Lots of things that have passed through Congress do so much more because of tradition, not out of uniform belief in those things. For example, continuing on with the words "In God We Trust" on the coinage does not imply that every member of Congress is also Christian. The majority may rule, but they do not represent everyone in the nation. We have dissent, we have opposing views, and we are allowed to express those opposing views through the power of voting, speaking out in public, wearing symbols, and writing blogs such as this one.

I'm opposed to labeling this country as a Christian Nation simply for the fact that it implies uniformity of belief of the citizens. That is catagorically untrue.
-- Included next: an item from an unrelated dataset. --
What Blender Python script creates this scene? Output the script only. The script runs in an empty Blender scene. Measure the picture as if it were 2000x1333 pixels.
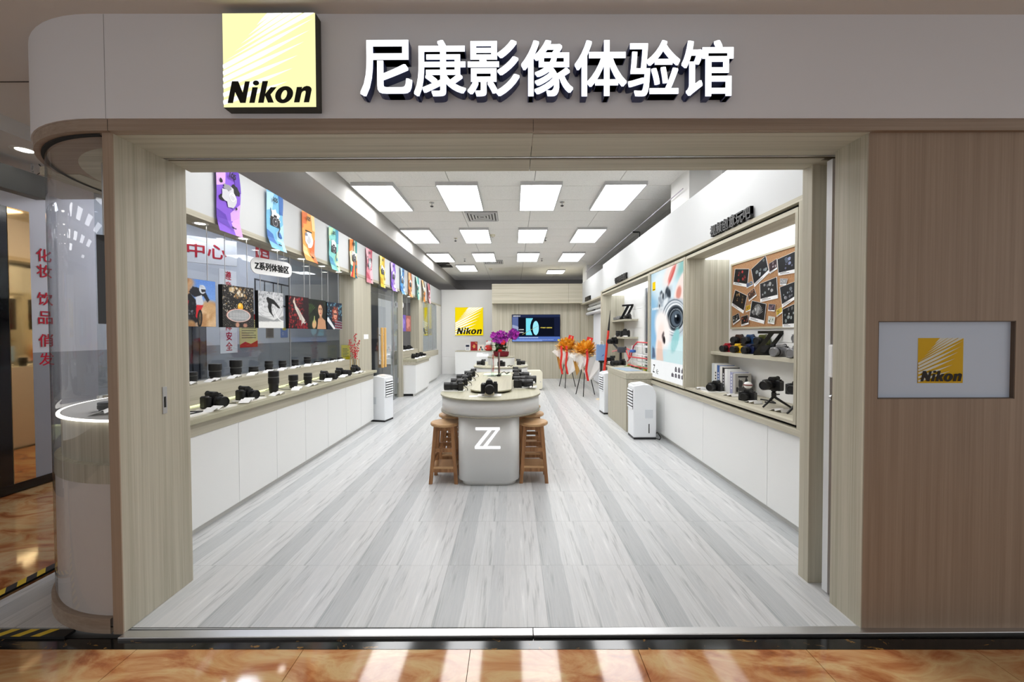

I have to wonder what our Jewish members of Congress have to say about this. I would fear a majority rule, and a silence of the minority. That is what our Constitution is about, allowing everyone equal protection, equal voice, and equal freedom. The implication that we cannot have morals or ethics without being Christian is something I am going to speak loudly against whenever I have the opportunity to do so.

Why is there such a rush, such an emphasis on getting the U.S. declared as a Christian Nation? What does it do but serve to alienate us from the rest of the world, especially Muslims and Jews? I fail to see for the life of me what possible good it would do to declare an allegiance to any one faith, and to insist on conformity of values and beliefs. Some of the founding fathers may have been Christian, but we need not jump to any conclusions about their intent when it comes to the Constitution. Clearly, in a democracy, the rights of the minority must be protected, or the majority rule becomes the oppressors, the tyrants that the pilgrims and immigrants to this country were trying to get away from in the first place.